» **Exercise description**: Return exactly the lines that run from the beginning through the line containing "vs = scene.view_settings;", both included, and no others.

» **Data lines**:

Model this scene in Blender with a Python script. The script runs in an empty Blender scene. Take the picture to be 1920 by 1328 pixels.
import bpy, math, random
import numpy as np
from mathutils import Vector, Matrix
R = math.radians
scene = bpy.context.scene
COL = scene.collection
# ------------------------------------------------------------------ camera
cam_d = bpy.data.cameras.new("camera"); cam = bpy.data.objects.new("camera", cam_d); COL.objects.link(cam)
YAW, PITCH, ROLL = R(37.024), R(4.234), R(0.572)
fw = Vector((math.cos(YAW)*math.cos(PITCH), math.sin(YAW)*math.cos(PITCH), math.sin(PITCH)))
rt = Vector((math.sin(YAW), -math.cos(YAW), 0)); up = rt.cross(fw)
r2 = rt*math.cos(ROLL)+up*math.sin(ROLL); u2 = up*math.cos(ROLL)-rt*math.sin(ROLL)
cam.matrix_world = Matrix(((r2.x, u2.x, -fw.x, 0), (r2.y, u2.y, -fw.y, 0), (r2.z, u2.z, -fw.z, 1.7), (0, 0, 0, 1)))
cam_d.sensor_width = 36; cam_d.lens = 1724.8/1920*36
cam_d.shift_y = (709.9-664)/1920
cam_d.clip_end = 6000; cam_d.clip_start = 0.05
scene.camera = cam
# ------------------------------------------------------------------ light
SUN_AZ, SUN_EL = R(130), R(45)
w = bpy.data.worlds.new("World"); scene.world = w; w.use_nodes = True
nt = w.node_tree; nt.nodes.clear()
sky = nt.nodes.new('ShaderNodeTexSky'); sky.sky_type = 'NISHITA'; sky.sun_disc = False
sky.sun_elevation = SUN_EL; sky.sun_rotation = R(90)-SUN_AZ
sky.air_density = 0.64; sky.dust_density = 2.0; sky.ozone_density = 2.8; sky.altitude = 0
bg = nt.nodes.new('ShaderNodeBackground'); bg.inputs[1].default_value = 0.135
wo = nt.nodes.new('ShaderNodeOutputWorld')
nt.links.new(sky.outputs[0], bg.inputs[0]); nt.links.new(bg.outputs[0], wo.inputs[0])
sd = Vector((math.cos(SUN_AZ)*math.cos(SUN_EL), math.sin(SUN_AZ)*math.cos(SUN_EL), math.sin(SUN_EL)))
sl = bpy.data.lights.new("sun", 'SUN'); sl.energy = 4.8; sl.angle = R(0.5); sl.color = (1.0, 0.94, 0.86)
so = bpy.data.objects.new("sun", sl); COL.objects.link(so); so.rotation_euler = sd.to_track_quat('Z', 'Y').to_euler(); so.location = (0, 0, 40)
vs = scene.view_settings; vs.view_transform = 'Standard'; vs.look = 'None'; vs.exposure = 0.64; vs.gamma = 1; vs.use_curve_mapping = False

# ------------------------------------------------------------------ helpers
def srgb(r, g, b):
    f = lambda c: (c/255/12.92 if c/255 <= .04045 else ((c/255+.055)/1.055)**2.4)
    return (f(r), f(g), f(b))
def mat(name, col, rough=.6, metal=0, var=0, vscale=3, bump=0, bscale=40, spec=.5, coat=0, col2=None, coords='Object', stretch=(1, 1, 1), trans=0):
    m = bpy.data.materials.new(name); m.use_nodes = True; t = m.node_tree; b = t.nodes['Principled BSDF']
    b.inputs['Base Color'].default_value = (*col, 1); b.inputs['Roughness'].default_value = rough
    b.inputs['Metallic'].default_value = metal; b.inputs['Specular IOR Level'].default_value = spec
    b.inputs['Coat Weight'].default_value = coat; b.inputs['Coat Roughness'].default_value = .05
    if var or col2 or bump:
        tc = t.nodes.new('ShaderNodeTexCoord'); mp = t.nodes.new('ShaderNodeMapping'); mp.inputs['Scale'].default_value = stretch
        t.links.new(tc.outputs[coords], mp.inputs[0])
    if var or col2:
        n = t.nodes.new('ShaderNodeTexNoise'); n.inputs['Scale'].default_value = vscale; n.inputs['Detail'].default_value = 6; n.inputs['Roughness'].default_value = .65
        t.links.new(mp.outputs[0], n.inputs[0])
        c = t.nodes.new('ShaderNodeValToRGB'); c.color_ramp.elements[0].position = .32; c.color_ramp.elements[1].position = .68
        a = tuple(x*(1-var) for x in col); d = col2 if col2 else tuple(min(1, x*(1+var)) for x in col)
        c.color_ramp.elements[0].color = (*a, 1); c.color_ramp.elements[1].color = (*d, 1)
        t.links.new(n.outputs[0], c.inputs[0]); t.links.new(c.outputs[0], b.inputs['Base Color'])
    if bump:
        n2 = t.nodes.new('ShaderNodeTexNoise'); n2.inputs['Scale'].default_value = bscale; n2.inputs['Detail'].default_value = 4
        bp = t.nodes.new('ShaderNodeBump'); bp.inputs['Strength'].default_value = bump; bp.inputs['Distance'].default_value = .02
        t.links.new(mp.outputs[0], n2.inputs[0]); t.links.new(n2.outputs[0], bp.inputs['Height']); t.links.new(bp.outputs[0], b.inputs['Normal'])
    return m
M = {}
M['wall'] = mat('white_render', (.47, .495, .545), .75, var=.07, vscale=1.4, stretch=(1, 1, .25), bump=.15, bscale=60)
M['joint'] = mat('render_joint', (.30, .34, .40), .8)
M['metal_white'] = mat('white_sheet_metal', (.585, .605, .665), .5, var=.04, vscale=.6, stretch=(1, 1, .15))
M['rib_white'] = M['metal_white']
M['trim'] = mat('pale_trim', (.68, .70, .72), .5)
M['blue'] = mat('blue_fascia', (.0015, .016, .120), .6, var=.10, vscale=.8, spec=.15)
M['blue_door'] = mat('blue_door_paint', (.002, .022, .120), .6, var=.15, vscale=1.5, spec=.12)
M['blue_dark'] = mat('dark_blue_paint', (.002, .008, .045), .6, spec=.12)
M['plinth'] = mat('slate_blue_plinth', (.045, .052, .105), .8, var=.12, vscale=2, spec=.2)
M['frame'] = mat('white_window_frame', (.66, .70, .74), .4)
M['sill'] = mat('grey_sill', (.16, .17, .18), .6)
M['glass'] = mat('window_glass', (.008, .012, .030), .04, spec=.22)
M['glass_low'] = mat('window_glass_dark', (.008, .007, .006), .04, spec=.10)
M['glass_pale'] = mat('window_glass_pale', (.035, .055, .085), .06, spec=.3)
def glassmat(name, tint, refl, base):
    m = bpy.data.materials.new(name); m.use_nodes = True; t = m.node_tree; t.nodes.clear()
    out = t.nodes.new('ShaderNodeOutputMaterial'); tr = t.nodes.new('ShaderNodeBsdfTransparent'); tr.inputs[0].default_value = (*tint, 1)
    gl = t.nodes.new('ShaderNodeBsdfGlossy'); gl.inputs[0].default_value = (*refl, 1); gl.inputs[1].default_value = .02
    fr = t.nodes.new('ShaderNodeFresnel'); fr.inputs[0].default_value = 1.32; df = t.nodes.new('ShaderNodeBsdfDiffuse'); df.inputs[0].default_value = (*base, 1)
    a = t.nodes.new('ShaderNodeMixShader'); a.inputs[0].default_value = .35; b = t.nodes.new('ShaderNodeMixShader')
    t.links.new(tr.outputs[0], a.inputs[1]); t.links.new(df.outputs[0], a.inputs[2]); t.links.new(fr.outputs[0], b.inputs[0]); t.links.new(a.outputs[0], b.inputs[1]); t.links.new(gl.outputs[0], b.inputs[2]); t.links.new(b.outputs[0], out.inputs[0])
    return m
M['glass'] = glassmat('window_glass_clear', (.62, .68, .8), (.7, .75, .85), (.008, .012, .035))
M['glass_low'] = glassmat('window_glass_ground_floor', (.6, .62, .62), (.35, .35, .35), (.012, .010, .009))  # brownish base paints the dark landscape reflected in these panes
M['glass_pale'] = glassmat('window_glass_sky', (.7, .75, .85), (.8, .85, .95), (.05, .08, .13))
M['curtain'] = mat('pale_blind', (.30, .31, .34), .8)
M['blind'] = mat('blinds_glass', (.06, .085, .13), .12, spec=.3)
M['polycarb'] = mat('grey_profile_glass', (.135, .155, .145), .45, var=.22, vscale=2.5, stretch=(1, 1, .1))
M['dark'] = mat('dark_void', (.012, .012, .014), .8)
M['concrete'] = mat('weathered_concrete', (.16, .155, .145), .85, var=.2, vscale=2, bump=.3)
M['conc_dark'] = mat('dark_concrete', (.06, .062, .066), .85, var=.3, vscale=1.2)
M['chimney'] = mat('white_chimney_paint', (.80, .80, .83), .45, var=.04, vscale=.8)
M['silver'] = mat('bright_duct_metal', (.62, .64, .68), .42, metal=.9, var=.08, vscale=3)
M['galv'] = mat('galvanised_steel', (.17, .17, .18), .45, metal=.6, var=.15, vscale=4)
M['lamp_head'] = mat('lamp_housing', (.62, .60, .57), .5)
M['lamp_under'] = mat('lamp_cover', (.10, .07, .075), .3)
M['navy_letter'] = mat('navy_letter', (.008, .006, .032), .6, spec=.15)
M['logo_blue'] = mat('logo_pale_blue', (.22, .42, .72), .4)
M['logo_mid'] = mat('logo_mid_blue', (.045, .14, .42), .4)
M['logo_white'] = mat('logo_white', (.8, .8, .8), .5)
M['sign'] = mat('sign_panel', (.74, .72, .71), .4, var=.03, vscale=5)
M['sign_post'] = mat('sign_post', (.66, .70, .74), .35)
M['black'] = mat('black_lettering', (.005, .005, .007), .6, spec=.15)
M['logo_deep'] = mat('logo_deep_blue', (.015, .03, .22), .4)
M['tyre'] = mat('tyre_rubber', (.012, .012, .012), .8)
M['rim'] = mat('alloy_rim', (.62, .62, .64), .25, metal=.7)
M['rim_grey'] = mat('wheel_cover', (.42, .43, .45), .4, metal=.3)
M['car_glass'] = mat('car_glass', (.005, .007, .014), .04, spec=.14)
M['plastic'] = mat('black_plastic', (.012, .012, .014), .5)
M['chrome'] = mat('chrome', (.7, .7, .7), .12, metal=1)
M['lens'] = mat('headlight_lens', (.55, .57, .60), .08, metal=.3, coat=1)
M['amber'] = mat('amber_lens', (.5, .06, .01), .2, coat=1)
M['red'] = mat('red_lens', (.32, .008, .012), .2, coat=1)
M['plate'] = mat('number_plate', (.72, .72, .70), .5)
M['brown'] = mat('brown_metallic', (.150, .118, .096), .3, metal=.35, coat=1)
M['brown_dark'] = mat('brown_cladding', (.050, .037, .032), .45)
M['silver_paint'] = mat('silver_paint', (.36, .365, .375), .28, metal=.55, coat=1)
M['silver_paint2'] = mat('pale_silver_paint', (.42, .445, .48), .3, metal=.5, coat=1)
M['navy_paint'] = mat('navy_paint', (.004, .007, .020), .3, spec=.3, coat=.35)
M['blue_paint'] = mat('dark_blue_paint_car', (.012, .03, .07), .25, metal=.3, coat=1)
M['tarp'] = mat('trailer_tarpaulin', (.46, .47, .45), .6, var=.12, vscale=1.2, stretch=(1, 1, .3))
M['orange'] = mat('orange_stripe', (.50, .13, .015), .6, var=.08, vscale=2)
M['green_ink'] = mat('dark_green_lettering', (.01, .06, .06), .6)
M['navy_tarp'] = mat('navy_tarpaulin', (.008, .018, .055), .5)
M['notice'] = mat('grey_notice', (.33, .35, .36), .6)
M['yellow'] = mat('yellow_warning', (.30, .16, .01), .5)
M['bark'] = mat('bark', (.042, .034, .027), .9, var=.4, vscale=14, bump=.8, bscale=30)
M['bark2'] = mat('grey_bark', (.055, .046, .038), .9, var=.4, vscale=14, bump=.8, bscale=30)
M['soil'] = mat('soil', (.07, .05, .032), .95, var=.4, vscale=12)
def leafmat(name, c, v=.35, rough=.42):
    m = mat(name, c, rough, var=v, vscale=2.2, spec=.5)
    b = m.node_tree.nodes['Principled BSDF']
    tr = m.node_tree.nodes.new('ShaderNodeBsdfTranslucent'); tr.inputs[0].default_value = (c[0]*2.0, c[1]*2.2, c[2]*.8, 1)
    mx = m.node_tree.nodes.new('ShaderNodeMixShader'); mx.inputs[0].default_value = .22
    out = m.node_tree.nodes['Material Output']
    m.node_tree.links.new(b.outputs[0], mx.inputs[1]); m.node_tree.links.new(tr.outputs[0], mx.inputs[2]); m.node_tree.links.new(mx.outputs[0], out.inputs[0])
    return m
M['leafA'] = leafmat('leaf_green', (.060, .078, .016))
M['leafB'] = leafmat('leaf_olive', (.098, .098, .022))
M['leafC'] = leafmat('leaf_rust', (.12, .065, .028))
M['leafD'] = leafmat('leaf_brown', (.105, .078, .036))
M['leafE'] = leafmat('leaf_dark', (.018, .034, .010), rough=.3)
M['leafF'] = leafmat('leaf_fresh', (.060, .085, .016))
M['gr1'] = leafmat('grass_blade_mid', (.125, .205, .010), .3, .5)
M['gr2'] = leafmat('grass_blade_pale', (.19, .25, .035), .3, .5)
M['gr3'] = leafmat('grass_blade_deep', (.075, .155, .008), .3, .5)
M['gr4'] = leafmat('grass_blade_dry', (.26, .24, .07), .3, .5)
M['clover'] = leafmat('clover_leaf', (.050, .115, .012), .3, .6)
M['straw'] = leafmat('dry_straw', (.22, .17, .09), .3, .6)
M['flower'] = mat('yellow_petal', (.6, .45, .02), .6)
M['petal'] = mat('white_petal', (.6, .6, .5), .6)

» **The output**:
Model this scene in Blender with a Python script. The script runs in an empty Blender scene. Take the picture to be 1920 by 1328 pixels.
import bpy, math, random
import numpy as np
from mathutils import Vector, Matrix
R = math.radians
scene = bpy.context.scene
COL = scene.collection
# ------------------------------------------------------------------ camera
cam_d = bpy.data.cameras.new("camera"); cam = bpy.data.objects.new("camera", cam_d); COL.objects.link(cam)
YAW, PITCH, ROLL = R(37.024), R(4.234), R(0.572)
fw = Vector((math.cos(YAW)*math.cos(PITCH), math.sin(YAW)*math.cos(PITCH), math.sin(PITCH)))
rt = Vector((math.sin(YAW), -math.cos(YAW), 0)); up = rt.cross(fw)
r2 = rt*math.cos(ROLL)+up*math.sin(ROLL); u2 = up*math.cos(ROLL)-rt*math.sin(ROLL)
cam.matrix_world = Matrix(((r2.x, u2.x, -fw.x, 0), (r2.y, u2.y, -fw.y, 0), (r2.z, u2.z, -fw.z, 1.7), (0, 0, 0, 1)))
cam_d.sensor_width = 36; cam_d.lens = 1724.8/1920*36
cam_d.shift_y = (709.9-664)/1920
cam_d.clip_end = 6000; cam_d.clip_start = 0.05
scene.camera = cam
# ------------------------------------------------------------------ light
SUN_AZ, SUN_EL = R(130), R(45)
w = bpy.data.worlds.new("World"); scene.world = w; w.use_nodes = True
nt = w.node_tree; nt.nodes.clear()
sky = nt.nodes.new('ShaderNodeTexSky'); sky.sky_type = 'NISHITA'; sky.sun_disc = False
sky.sun_elevation = SUN_EL; sky.sun_rotation = R(90)-SUN_AZ
sky.air_density = 0.64; sky.dust_density = 2.0; sky.ozone_density = 2.8; sky.altitude = 0
bg = nt.nodes.new('ShaderNodeBackground'); bg.inputs[1].default_value = 0.135
wo = nt.nodes.new('ShaderNodeOutputWorld')
nt.links.new(sky.outputs[0], bg.inputs[0]); nt.links.new(bg.outputs[0], wo.inputs[0])
sd = Vector((math.cos(SUN_AZ)*math.cos(SUN_EL), math.sin(SUN_AZ)*math.cos(SUN_EL), math.sin(SUN_EL)))
sl = bpy.data.lights.new("sun", 'SUN'); sl.energy = 4.8; sl.angle = R(0.5); sl.color = (1.0, 0.94, 0.86)
so = bpy.data.objects.new("sun", sl); COL.objects.link(so); so.rotation_euler = sd.to_track_quat('Z', 'Y').to_euler(); so.location = (0, 0, 40)
vs = scene.view_settings; vs.view_transform = 'Standard'; vs.look = 'None'; vs.exposure = 0.64; vs.gamma = 1; vs.use_curve_mapping = False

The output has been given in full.